Monday, March 16, 2009

More Info on Tax Credit

If you would like detailed information as provided in the American Recovery and Reinvestment Act you may e-mail me at darrelbright@gmail.com. I have a very useful pdf I can send you.

$8,000 Tax Credit

Last fall, the Federal Government introduced a financial incentive to prospective first-time homebuyers — an income tax credit of up to $7,500. The rules were simple: you must have been a first-time homebuyer (as defined by not owning a home in the previous three years) and you met certain income restrictions.
The new $8,000 tax credit is available to those who buy between January 1, 2009 and December 1, 2009. It’s not a deduction, it’s an actual credit. Unlike the $7,500 first-time homebuyer tax credit introduced last summer; this does not need to be repaid.
First timers who qualify can make no more than $75,000 in adjusted gross income if they’re single or $150,000 if filing jointly. The maximum tax credit is $8,000 or 10 percent of the sales price of the home, whichever is less. Three years residence in the property are required. As always, check with your accountant for details and be sure to submit IRS form 5405 when you file your taxes.

Thursday, August 7, 2008

Two Questions

Mortgages: Why are rates up?

Quick answer:

As a general rule the Federal Reserve uses the Federal Funds Rate to control other interest rates in the U.S. economy. Since the secondary mortgage market is currently less solvent, mortgage rates have not followed Bernanke’s advice.

Long Answer:

The federal funds rate is controlled by the Federal Reserve. The Chairman of the Federal Reserve is Ben Bernanke, who took over for Alan Greenspan in early ’06. The Federal Funds Rate is the rate of interest banks use to borrow money from each other. When the news reports that the Fed is lowering interest rates, it is the Federal Funds Rate that is being lowered. This has a “trickle down effect” on other rates. If banks can borrow money for less, then individuals and businesses can borrow from banks for less. This should lower interest rates. Why does there seem to be no effect on mortgage rates? When you take out a mortgage on your home the lender who signed you up has a problem, they don’t have anymore money. If the mortgage company held on to your note they would have a limited amount they could loan out. So, to get more money to lend out they must sell your loan into the secondary mortgage market. Some banks will continue to service your loan. Meaning your statements will look the same each month and any problems will be handled by original institution. Lenders in the recent past were writing mortgages to individuals with low or “Sub-Prime” credit. They were doing this because there was a market for them; they had a place to sell them. Individuals with low credit typically could barely afford their monthly payments. People who chose adjustable rate mortgages could not afford to pay more when the rates adjusted up. This led to low credit borrowers foreclosing on their homes. This led to investors not wanting to buy sub-prime montages in the secondary market. Lenders now have to charge higher interest rates to the borrowers in order to attract investors in the secondary market. Risk verses Reward. By looking at the above chart at first it would seem that the Fed has no control over mortgage rates. This is not true, if the fed had not intervened by dropping the federal Funds Rate then borrowers today would be paying a much larger premium for using other people’s money.
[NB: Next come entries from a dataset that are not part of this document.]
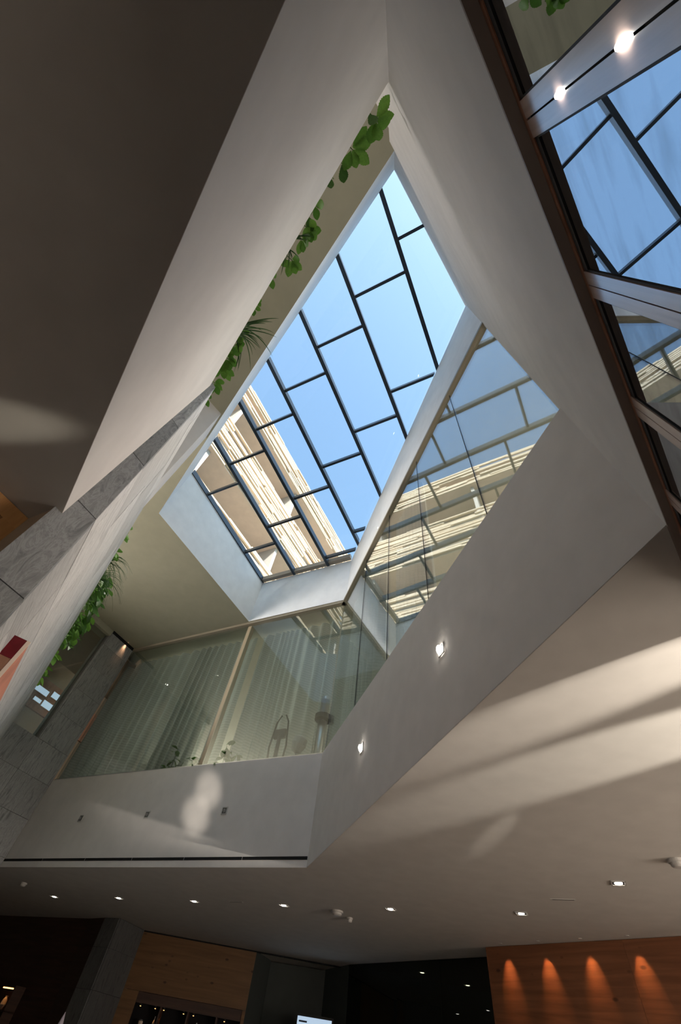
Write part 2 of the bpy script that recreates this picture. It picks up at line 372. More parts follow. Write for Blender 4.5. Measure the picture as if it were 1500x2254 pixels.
# gallery glazing along the front (A) and right (B)
wa = empty('window_2', W(-2.5, 9.9, HP)); struct(wa)
wb = empty('window_3', W(1.06, 4.4, HP)); struct(wb)
PA = AL + (AB - AL) * .603                                                    # post line under the well corner
def headrail(name, p, q, par): box(name, p, q, -.01, .13, H2 - .07, H2 - .002, M_bronze, par)
headrail('head_rail', AB + eA * .05, AL, wa); headrail('head_rail', BC, AB + eB * .1, wb)
box('sill_channel', AB, AL, .03, .05, HP - .01, HP + .03, M_steel, wa); box('sill_channel', BC, AB, .03, .05, HP - .01, HP + .03, M_steel, wb)
cuts = [AL, AL + (PA - AL) * .97, PA + (AB - PA) * .02, AB]
box('pane', AL, PA - (PA - AL).normalized() * .06, .045, .016, HP, H2 - .09, M_clear, wa)
box('pane', PA + (AB - PA).normalized() * .06, AB, .045, .016, HP, H2 - .09, M_clear, wa)
box('post', PA - (AB - AL).normalized() * .06, PA + (AB - AL).normalized() * .06, .07, .12, HP - .9, H2 - .09, M_post, wa)
bl = [BC, Vector((1.425, 2.19)), Vector((1.205, 3.55)), Vector((.985, 4.9)), Vector((.76, 6.25)), AB]
eb = (AB - BC).normalized()
for p, q in zip(bl, bl[1:]): box('pane', p + eb * .006, q - eb * .006, .045, .016, HP, H2 - .09, M_clearB, wb)
for p in bl[1:-1]: box('joint', p - eb * .005, p + eb * .005, .042, .02, HP, H2 - .09, M_rubber, wb)

# upper gallery pier on the left, side stone wall with opening, battered stone parapet wall
pr0 = V1 + eD * ((Vector((-2.575, 3.393)) - V1).dot(eD)); pr1 = V1 + eD * ((Vector((-2.89, 3.96)) - V1).dot(eD))
struct(prism('wall_pier', [pr0, pr1, pr1 - eC * 3.2, pr0 - eC * 3.2], H1 + .5, H2, M_white))

def tiles_on(parent, origin, du, dv, n, U, courses, lens, material, gap=.006, th=.03, seed=1, start=None):
    """stone slabs, each its own object: origin 3D, du along, dv up (unit vectors), n outwards"""
    rnd = random.Random(seed)
    for v0, v1 in courses:
        u = -rnd.uniform(0, lens * .6)
        while u < U:
            L = lens * rnd.uniform(.75, 1.25); lo = start((v0 + v1) / 2) if start else 0; a, b = max(lo, u) + gap / 2, min(U, u + L) - gap / 2
            if U - b < .25: b = U - gap / 2; L = U - u + .01
            u += L
            if b - a < .05 : continue
            c = origin + du * (a + b) / 2 + dv * ((v0 + v1) / 2) + n * (th / 2 + rnd.uniform(-.0015, .0015))
            obox('stone_slab', c, du * ((b - a) / 2), n * (th / 2), dv * ((v1 - v0) / 2 - gap / 2), material, parent)
CO = [1.28 + .668 * k for k in range(-5, 10)]
# side wall: from the left end of the front fascia back towards the parapet
e_in = -es; n_in = ea
side = struct(prism('wall_stone_side', [AL - n_in * .03, AL - n_in * .4, AL - n_in * .4 + e_in * .9, AL - n_in * .03 + e_in * .9], H1, H2 - .02, M_grout))
sill = struct(prism('wall_stone_sill', [AL - n_in * .03 + e_in * .9, AL - n_in * .4 + e_in * .9, AL - n_in * .4 + e_in * 4.2, AL - n_in * .03 + e_in * 4.2], H1, CO[9] - .02, M_grout))
struct(prism('wall_stone_lintel', [AL - n_in * .0 + e_in * .92, AL - n_in * .4 + e_in * .92, AL - n_in * .4 + e_in * 4.2, AL - n_in * .0 + e_in * 4.2], 6.93, H2 - .01, M_cream))
cs = [(a, b) for a, b in zip(CO, CO[1:]) if a > 1.2]
cs = [(max(a, H1), b) for a, b in cs if b < CO[9] + .01]
tiles_on(sill, v3(AL + e_in * .0 - n_in * .03, EYE), v3(e_in), Z3, v3(n_in), 4.2, cs, 1.05, M_stone, seed=4)
colc = [(CO[9] + .334 * 2 * k, min(CO[9] + .668 * (k + 1), H2 - .02)) for k in range(5)]
tiles_on(side, v3(AL - n_in * .03, EYE), v3(e_in), Z3, v3(n_in), .9, colc, 2.4, M_stone, seed=5)
tiles_on(side, v3(AL - n_in * .37 + e_in * .9, EYE), v3(n_in), Z3, v3(e_in), .36, colc, 2.4, M_stone, seed=6)
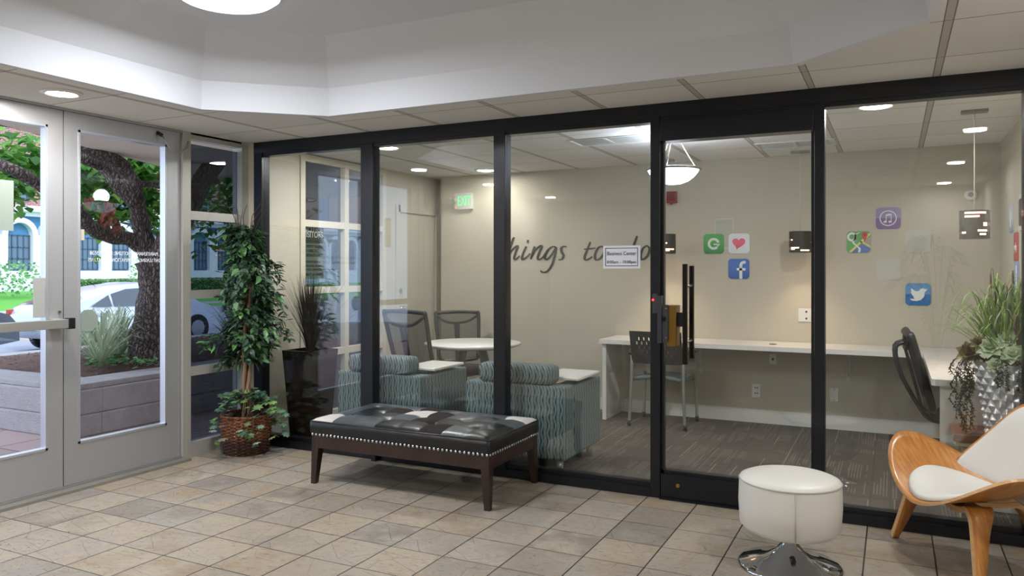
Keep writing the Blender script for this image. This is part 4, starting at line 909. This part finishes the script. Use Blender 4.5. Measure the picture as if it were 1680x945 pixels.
for i in range(300):
    az = rr.uniform(0, 2*PI); L = rr.uniform(.05, .5); 
    while not okb(az, L): L *= .7
    arcblade(b if rr.random() < .75 else b2, (rr.uniform(-.08, .08), rr.uniform(-.08, .08), .02), az, L, rr.uniform(.22, .50)*(1.15-L*1.1), rr.uniform(.008, .015), rr.uniform(.2, .75))
b.done('grass_blades', GRASSB, PL); b2.done('dark_grass_blades', BURG, PL)
def rosette(c_, r_, m_, n_=3):
    b = B(); c_ = Vector(c_)
    for ring in range(n_+1):
        for j in range(7):
            a = 2*PI*j/7+ring*.45; el = .25+ring*.4; d_ = Vector((math.cos(a)*math.cos(el), math.sin(a)*math.cos(el), math.sin(el))); tl_ = Matrix.Rotation(.95, 3, 'X') @ Matrix.Rotation(-.2, 3, 'Y')
            b.leaf(c_, tl_ @ d_, tl_ @ Vector((0, 0, 1)), r_*(1-ring*.22), r_*.75)
    return b.done('succulent', m_, PL)
for q, r_, m_ in (((-.10, -.10, .10), .075, SUCC), ((.0, -.13, .07), .07, SUCC), ((-.02, -.09, .15), .06, SUCC), ((-.08, -.13, .01), .05, SUCC), ((.10, -.12, .08), .06, SUCC), ((-.19, -.03, .06), .075, SUCB), ((-.15, -.08, .12), .05, SUCB)): rosette(q, r_, m_)
b = B(); b.sph((0, 0, 0), .13, 16, 10, (1, 1, .55)); b.done('moss', M('dark_moss', '#3a2f24', .95, nz=.6, nzs=80), PL)
b = B(); st = B()
for i in range(20):
    az = rr.choice((rr.uniform(PI*.85, PI*1.2), rr.uniform(PI*.85, PI*1.2), rr.uniform(PI*1.35, PI*1.7))); vf = .45 if az > PI*1.3 else 1; base_ = Vector((math.cos(az)*.12, math.sin(az)*.12, .02)); L = rr.uniform(.15, .42)*vf; out_ = rr.uniform(.06, .15)
    if math.sin(az)*(.12+out_)+VY < PY+.04: out_ = .04
    pts = [base_, base_+Vector((math.cos(az)*out_*.7, math.sin(az)*out_*.7, .03))]+[base_+Vector((math.cos(az)*(out_+.02*math.sin(k_*2)), math.sin(az)*out_, -L*k_/6)) for k_ in range(1, 7)]
    pts = smooth_path(pts, 4); st.tube(pts, .0018, 4)
    for p_ in pts[4:]:
        for _ in range(3): d_ = Vector((rr.uniform(-1, 1), rr.uniform(-.6, .6), rr.uniform(-1, .2))); b.leaf(p_, d_, (rr.random(), rr.random(), 1), .018, .008)
b.done('trailing_leaves', VINE, PL); st.done('trailing_stems', M('vine_stem', '#3a3428', .8), PL)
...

Home Prices: Why are prices down?

Quick Answer:

They went up too quickly and the market is correcting itself. At least we aren’t as bad as Miami and Las Vegas.


Long Answer:

A twenty city index shows a 15.8% decline in the national home price. Of all twenty cities used in the index only one has managed to decrease less than 1% and that city is Charlotte, the only North Carolina city represented by the index. Bad news seems to sell papers more that good news, so the benefits of our local market are rarely reported on. For instance, since February the median American home price has risen 6.6 percent. Home prices are trending up and will increase over time. It is very important when selling your home to price it correctly. This allows you to ultimately sell for more. Even though you might be selling for slightly less than you would have a year ago, it will equal out because you can now buy for less.

“No one can know for sure, but the hard data is clear. The median price has risen four straight months. The average American is out there taking advantage of bargains in their local real estate market. They are not listening to Wall Street but following their own belief that the best time to buy is when no one else is, and they are out there buying. If this keeps up, February may prove to have been the low in prices.”